"Ginger" zaraz po wypadku został przetransportowany do szpitala, gdzie jego bark został nastawiony, a prześwietlenie nie wykazało żadnych złamań. - Po prostu nie widziałem, co się dzieje. W takich warunkach uchronić się przed upadkiem jest bardzo trudno i zanim zdołałem cokolwiek zrobić, już zapoznałem się z nawierzchnią - powiedział Crump.

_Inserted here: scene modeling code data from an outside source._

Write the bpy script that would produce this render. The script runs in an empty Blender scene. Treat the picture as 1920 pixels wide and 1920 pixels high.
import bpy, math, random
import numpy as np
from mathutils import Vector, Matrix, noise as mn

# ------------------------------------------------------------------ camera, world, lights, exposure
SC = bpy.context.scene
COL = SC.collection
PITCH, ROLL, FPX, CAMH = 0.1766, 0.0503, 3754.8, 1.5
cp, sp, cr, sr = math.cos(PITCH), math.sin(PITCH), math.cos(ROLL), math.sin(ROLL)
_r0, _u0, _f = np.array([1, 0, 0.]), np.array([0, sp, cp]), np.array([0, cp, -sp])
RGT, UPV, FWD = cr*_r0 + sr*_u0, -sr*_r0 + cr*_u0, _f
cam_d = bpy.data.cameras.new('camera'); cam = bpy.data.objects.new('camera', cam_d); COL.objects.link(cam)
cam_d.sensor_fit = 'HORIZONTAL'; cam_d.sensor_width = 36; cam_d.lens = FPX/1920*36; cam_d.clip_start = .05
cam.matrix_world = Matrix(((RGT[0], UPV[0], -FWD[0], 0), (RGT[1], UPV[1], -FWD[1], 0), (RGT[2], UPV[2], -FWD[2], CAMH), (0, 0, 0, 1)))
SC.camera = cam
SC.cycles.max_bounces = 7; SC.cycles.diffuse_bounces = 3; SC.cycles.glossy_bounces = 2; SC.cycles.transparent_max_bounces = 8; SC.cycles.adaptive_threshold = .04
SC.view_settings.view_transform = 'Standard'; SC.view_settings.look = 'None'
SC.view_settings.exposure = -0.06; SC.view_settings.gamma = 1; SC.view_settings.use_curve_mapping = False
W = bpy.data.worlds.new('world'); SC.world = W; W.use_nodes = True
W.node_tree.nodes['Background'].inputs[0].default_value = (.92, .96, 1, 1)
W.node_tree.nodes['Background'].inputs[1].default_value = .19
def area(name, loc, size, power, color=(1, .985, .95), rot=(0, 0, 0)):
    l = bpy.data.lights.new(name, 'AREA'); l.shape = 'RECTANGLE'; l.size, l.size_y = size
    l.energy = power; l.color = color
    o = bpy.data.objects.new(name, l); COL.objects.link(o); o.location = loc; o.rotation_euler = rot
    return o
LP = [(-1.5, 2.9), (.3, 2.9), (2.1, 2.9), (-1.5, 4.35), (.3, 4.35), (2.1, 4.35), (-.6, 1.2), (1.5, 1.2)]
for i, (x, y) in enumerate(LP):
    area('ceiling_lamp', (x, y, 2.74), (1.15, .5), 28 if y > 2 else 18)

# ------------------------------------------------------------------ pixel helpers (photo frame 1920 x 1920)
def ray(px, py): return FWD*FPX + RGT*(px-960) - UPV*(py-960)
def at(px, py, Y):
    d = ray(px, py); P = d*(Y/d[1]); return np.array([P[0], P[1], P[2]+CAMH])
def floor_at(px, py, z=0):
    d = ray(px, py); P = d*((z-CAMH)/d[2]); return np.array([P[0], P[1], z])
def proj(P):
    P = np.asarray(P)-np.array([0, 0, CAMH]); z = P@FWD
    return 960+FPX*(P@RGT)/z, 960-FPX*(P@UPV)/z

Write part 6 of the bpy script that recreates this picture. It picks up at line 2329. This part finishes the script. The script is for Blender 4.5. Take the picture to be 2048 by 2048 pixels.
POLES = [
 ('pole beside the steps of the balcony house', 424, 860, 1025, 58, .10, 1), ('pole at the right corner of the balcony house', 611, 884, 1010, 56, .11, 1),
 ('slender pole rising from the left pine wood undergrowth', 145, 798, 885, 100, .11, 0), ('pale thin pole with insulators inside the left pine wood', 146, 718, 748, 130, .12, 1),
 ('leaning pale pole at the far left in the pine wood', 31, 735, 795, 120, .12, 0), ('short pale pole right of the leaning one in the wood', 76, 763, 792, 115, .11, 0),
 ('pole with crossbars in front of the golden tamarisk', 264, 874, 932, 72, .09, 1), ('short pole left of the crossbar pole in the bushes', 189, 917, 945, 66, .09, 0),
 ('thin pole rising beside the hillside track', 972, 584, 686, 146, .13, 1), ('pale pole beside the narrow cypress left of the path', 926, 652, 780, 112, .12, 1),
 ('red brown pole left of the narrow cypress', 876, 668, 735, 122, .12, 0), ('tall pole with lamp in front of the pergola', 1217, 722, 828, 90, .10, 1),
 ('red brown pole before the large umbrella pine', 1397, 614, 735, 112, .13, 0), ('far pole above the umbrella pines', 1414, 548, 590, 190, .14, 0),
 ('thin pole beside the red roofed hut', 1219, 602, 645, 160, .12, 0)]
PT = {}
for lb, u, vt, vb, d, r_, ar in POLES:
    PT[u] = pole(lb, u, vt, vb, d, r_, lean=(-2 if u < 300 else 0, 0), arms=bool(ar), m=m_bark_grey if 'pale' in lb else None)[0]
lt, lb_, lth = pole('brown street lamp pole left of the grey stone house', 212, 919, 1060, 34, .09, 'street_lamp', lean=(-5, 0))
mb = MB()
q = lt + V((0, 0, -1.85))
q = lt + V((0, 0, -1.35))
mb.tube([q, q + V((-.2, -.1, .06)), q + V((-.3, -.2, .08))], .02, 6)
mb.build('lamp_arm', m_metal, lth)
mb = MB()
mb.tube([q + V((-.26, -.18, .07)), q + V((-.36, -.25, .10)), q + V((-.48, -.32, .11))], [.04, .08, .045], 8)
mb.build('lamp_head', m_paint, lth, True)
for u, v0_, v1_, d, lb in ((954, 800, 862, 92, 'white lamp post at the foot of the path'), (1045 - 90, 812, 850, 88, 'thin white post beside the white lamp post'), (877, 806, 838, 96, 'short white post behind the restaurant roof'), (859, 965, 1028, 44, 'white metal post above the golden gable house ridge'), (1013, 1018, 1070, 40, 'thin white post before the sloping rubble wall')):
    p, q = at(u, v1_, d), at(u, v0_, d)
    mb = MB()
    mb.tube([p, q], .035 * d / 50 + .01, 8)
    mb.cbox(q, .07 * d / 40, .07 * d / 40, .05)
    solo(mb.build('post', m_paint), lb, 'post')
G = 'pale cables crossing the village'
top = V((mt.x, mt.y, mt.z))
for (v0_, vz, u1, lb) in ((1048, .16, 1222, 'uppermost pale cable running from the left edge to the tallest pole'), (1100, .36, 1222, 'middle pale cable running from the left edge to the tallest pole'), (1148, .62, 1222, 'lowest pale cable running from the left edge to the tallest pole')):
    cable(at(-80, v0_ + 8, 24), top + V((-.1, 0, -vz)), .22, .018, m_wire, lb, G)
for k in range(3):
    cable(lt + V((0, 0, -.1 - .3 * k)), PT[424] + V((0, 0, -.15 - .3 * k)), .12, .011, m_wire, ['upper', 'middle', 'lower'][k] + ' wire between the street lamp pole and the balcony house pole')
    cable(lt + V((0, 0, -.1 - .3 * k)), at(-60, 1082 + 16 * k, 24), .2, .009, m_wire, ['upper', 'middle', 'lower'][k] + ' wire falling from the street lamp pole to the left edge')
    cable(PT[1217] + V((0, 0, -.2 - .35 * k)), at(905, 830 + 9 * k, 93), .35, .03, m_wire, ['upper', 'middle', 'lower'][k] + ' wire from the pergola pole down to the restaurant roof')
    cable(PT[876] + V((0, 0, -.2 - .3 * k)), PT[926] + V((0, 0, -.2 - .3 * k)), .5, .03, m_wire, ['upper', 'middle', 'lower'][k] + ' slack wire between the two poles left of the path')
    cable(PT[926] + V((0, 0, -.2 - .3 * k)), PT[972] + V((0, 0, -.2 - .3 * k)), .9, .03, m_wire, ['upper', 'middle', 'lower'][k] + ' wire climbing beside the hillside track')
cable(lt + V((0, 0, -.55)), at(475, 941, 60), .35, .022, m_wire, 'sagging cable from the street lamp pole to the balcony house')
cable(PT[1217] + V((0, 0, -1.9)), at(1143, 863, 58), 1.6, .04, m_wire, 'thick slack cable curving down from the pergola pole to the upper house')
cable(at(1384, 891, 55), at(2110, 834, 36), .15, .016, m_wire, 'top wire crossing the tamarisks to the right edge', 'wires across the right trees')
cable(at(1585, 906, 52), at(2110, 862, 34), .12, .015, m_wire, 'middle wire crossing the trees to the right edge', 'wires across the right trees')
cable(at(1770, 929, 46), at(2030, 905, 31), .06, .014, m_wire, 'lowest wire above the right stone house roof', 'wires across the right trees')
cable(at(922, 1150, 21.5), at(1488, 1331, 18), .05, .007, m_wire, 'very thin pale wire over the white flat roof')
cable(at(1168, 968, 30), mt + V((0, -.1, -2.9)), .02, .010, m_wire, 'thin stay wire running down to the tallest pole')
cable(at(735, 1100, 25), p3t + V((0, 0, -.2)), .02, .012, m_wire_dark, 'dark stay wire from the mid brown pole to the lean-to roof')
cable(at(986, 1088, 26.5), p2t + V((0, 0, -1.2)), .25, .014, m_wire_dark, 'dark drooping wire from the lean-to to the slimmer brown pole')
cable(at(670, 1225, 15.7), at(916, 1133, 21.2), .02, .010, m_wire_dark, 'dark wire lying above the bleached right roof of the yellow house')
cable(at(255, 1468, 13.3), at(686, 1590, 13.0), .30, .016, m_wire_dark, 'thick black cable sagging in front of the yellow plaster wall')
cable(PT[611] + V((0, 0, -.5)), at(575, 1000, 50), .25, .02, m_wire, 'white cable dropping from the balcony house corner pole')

Jeździec z Antypodów po dwóch swoich pierwszych wyścigach miał na koncie komplet punktów. Turniej został natomiast przerwany po czterech seriach startów ze względu na obfite opady deszczu, które doprowadziły tor do fatalnego stanu. - Jestem rozczarowany, bo włożyliśmy naprawdę wiele pracy w przygotowania. Teraz trzeba czekać na następną rundę - dodał trzykrotny Indywidualny Mistrz Świata.
Po dwóch turniejach GP 2011 Jason Crump z 11 punktami na koncie zajmuje dopiero 10 miejsce w klasyfikacji przejściowej cyklu. Do liderującego Tomasza Golloba "Ginger" traci już 13 oczek. Kolejna odsłona serii rozegrana zostanie 28 maja w Pradze.
Na razie nie wiadomo, jak długo potrwa odpoczynek Jasona Crumpa od speedwaya.